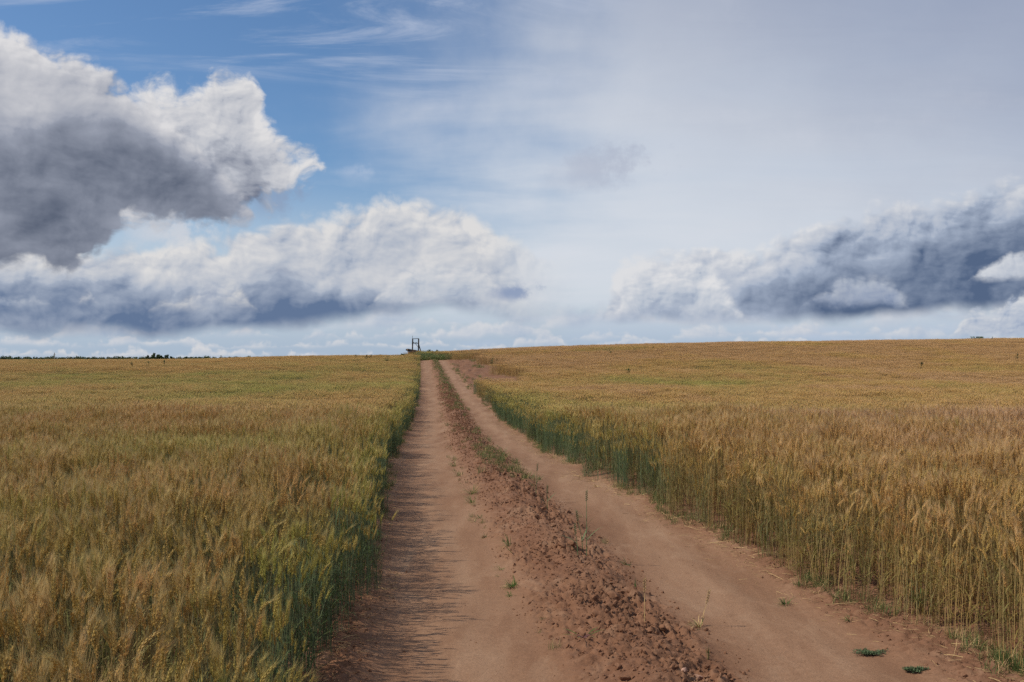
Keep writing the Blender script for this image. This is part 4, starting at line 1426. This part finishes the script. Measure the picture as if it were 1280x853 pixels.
li = 0
lx = PX(518.5); lg = float(surf_z(lx, 158.3))
logs_lab = ['%s log of the dark pile under the high seat', ]
names_ = ('topmost left', 'long tilted upper', 'tilted middle', 'lower front', 'lower rear', 'short crossing', 'rearmost', 'front left stub', 'bottom left', 'bottom right', 'bottom middle')
ll = [((PX(508.8), 158.3, PZ(437.6)), (PX(522), 158.3, PZ(438.6)), .13), ((PX(512), 158.1, PZ(437.2)), (PX(526.5), 158.0, PZ(439.8)), .11),
      ((PX(510.5), 158.5, PZ(438.6)), (PX(527), 158.6, PZ(440.4)), .13), ((PX(514), 158.0, PZ(439.6)), (PX(528), 157.9, PZ(441.2)), .14),
      ((PX(514), 158.8, PZ(439.2)), (PX(527), 158.9, PZ(441.0)), .14), ((PX(511.2), 157.8, PZ(437.0)), (PX(514), 159.3, PZ(437.6)), .11),
      ((PX(513), 159.1, PZ(440.4)), (PX(527.5), 159.2, PZ(442.2)), .15), ((PX(512.4), 158.2, lg - .1), (PX(512.6), 158.2, PZ(438.6)), .11),
      ((PX(513), 158.1, PZ(441.2)), (PX(521), 158.1, PZ(442.2)), .16), ((PX(519), 158.3, PZ(442.0)), (PX(529), 158.3, PZ(443.6)), .16),
      ((PX(513.5), 158.5, lg + .1), (PX(526), 158.5, lg + .1), .17)]
for i, (p, q, r_) in enumerate(ll):
    tag(log_(p, q, r_, i), names_[i] + ' log of the dark pile under the high seat', 'log', 'logs piled under the high seat')


# ---- trees and bushes
def tree(name, x, y, h, w, seed, lab, cat, mat, leaves_n=900, leaf=0.5, base=None, trunk=0.3, group=None):
    r = np.random.default_rng(seed); g = float(surf_z(x, y)) if base is None else base
    e = bpy.data.objects.new(name, None); link(e); e.location = (x, y, g); tag(e, lab, cat, group)
    B = Buf(); tr = h * .028 + .02
    prism(B, [(0, 0, -.1), (w * .02, 0, h * .3), (w * .05, 0, h * .75)], [tr, tr * .75, tr * .25], 0, 6)
    cl = []
    for i in range(9):
        a = r.uniform(0, 6.28); t = r.uniform(trunk * .8, .8); el_ = r.uniform(.3, 1.1); L = w * .5 * r.uniform(.5, .95)
        p0 = np.array([0, 0, h * t * .8]); p1 = p0 + np.array([math.cos(a) * math.cos(el_), math.sin(a) * math.cos(el_), math.sin(el_) * .8]) * L
        prism(B, [p0, (p0 + p1) / 2 + [0, 0, -.03 * h], p1], [tr * .4, tr * .25, tr * .1], 0, 4)
        cl.append((p1, w * r.uniform(.16, .28)))
    for i in range(9): cl.append((np.array([r.normal(0, w * .2), r.normal(0, w * .2), h * r.uniform(trunk + .1, .90)]), w * r.uniform(.15, .27)))
    link(bpy.data.objects.new('trunk', B.mesh('trunk', [M_BARK])), e)
    V = []
    for i in range(leaves_n):
        c, rr = cl[r.integers(len(cl))]
        dv = r.normal(size=3); dv /= np.linalg.norm(dv)
        p = c + dv * rr * r.random() ** .45 * [1, 1, .85]
        p[2] = min(max(p[2], h * trunk * .5), h)
        u = r.normal(size=3); u /= np.linalg.norm(u); v = np.cross(u, dv); v /= np.linalg.norm(v) + 1e-6
        sz = leaf * r.uniform(.6, 1.3)
        V += [p - u * sz, p + v * sz * .5, p + u * sz, p - v * sz * .5]
    F = np.arange(len(V)).reshape(-1, 4)
    me = mesh_np('crown', np.array(V), F, [mat], None, False)
    link(bpy.data.objects.new('crown', me), e)
    return e


FY = 880.0
TT = ((181.5, 444.6, 3.4, 'leftmost and lowest tree of the dark far group on the left horizon'),
      (185.5, 443.4, 4.2, 'second tree from the left in the dark far group'),
      (190.5, 442.8, 4.6, 'third tree in the dark far group, just left of the tallest'),
      (196.5, 440.8, 6.4, 'tallest tree of the dark far group on the left horizon'),
      (202.5, 442.6, 4.6, 'tree just right of the tallest one in the dark far group'),
      (207.0, 442.4, 3.8, 'rightmost tree of the dark far group'),
      (214.3, 445.0, 2.2, 'small lone tree standing apart right of the dark far group'),
      (231.0, 445.2, 5.0, 'low rounded tree farther right along the far horizon line'),
      (253.5, 445.6, 3.0, 'smallest tree at the right end of the far horizon line'))
for i, (px, top, wpx, lab) in enumerate(TT):
    y_ = FY + (i % 3) * 8 - 8; x_ = (px - 640) / FPX * y_
    h = EYE + (447 - top) / FPX * y_ + 8.0
    tree('far_tree', x_, y_, h, wpx * y_ / FPX * 1.5, 20 + i, lab, 'tree', M_LEAFT, 700, .8, -8.0, .3)

# the far wood reads as one dark line
r = np.random.default_rng(5); V = []; Bt = Buf()
for i in range(420):
    x_ = -620 + 400 * (i + r.random()) / 420; y_ = 905 + r.uniform(-10, 14)
    h = r.uniform(9.8, 10.6) + (1.0 if r.random() < .12 else 0); w = r.uniform(2.4, 4.5)
    prism(Bt, [(x_, y_, -8.2), (x_, y_, -8 + h * .6)], [.22, .12], 1, 4)
    for q in range(150):
        dv = r.normal(size=3); dv /= np.linalg.norm(dv)
        p = np.array([x_, y_, -8 + h * .62]) + dv * [w * .8, w * .6, h * .38] * r.random() ** .4
        u = r.normal(size=3); u /= np.linalg.norm(u); v = np.cross(u, dv); sz = r.uniform(.5, 1.1)
        V += [p - u * sz, p + v * sz * .6, p + u * sz, p - v * sz * .6]
V = np.array(V); Bt.add(V, np.concatenate([np.arange(len(V)).reshape(-1, 4)[:, :3], np.arange(len(V)).reshape(-1, 4)[:, [0, 2, 3]]]), 0)
o = link(bpy.data.objects.new('far_wood', Bt.mesh('far_wood', [M_LEAFT, M_BARK])))
tag(o, 'distant dark wood forming a thin line on the left horizon', 'wood', kind='stuff')

# pale pole on the far horizon
px_ = (68.3 - 640) / FPX * 890
pe = bpy.data.objects.new('far_pole', None); link(pe); pe.location = (px_, 890, -8)
tag(pe, 'thin pale pole rising above the far wood on the left horizon', 'pole')
B = Buf(); prism(B, [(0, 0, 0), (0, 0, 8), (0, 0, 14)], [.45, .4, .3], 0, 8); link(bpy.data.objects.new('shaft', B.mesh('shaft', [plain('pale_concrete', (.32, .31, .27), scale=1)])), pe)
B = Buf(); beam(B, (-.9, 0, 12.2), (.9, 0, 12.2), .3, .3); link(bpy.data.objects.new('crossarm', B.mesh('crossarm', [M_BARK])), pe)

for i, (px, top, d, w, lab) in enumerate(((539, 437.2, 165, 1.3, 'round dark bush on the skyline just right of the high seat'),
                                          (545.6, 437.2, 166, .7, 'smaller bush right of the round one near the high seat'),
                                          (506, 442.4, 140, 1.5, 'low green bush left of the log pile'),
                                          (475.5, 443.2, 150, .7, 'small dark bush on the left skyline left of the high seat'),
                                          (1222, 421.4, 150, 2.0, 'dark bush on the right skyline near the frame edge'),
                                          (1209, 423.8, 152, 1.2, 'flat bush left of the dark one on the right skyline'),
                                          (1273, 423.2, 150, 1.6, 'low bush on the skyline at the right frame edge'))):
    x_ = (px - 640) / FPX * d; g = float(surf_z(x_, d)); h = max(EYE + (447 - top) / FPX * d - g, .9)
    tree('bush', x_, d, h, w, 70 + i, lab, 'bush', M_BUSH, 500, .11, None, .35)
..........
* **Prompt**:
Make an exact copy of the lines from the top of the material through the line with "tag(log_(p, q, r_, i), names_[i]", pictures excluded.

* **Task result**:
Keep writing the Blender script for this image. This is part 4, starting at line 1426. This part finishes the script. Measure the picture as if it were 1280x853 pixels.
li = 0
lx = PX(518.5); lg = float(surf_z(lx, 158.3))
logs_lab = ['%s log of the dark pile under the high seat', ]
names_ = ('topmost left', 'long tilted upper', 'tilted middle', 'lower front', 'lower rear', 'short crossing', 'rearmost', 'front left stub', 'bottom left', 'bottom right', 'bottom middle')
ll = [((PX(508.8), 158.3, PZ(437.6)), (PX(522), 158.3, PZ(438.6)), .13), ((PX(512), 158.1, PZ(437.2)), (PX(526.5), 158.0, PZ(439.8)), .11),
      ((PX(510.5), 158.5, PZ(438.6)), (PX(527), 158.6, PZ(440.4)), .13), ((PX(514), 158.0, PZ(439.6)), (PX(528), 157.9, PZ(441.2)), .14),
      ((PX(514), 158.8, PZ(439.2)), (PX(527), 158.9, PZ(441.0)), .14), ((PX(511.2), 157.8, PZ(437.0)), (PX(514), 159.3, PZ(437.6)), .11),
      ((PX(513), 159.1, PZ(440.4)), (PX(527.5), 159.2, PZ(442.2)), .15), ((PX(512.4), 158.2, lg - .1), (PX(512.6), 158.2, PZ(438.6)), .11),
      ((PX(513), 158.1, PZ(441.2)), (PX(521), 158.1, PZ(442.2)), .16), ((PX(519), 158.3, PZ(442.0)), (PX(529), 158.3, PZ(443.6)), .16),
      ((PX(513.5), 158.5, lg + .1), (PX(526), 158.5, lg + .1), .17)]
for i, (p, q, r_) in enumerate(ll):
    tag(log_(p, q, r_, i), names_[i] + ' log of the dark pile under the high seat', 'log', 'logs piled under the high seat')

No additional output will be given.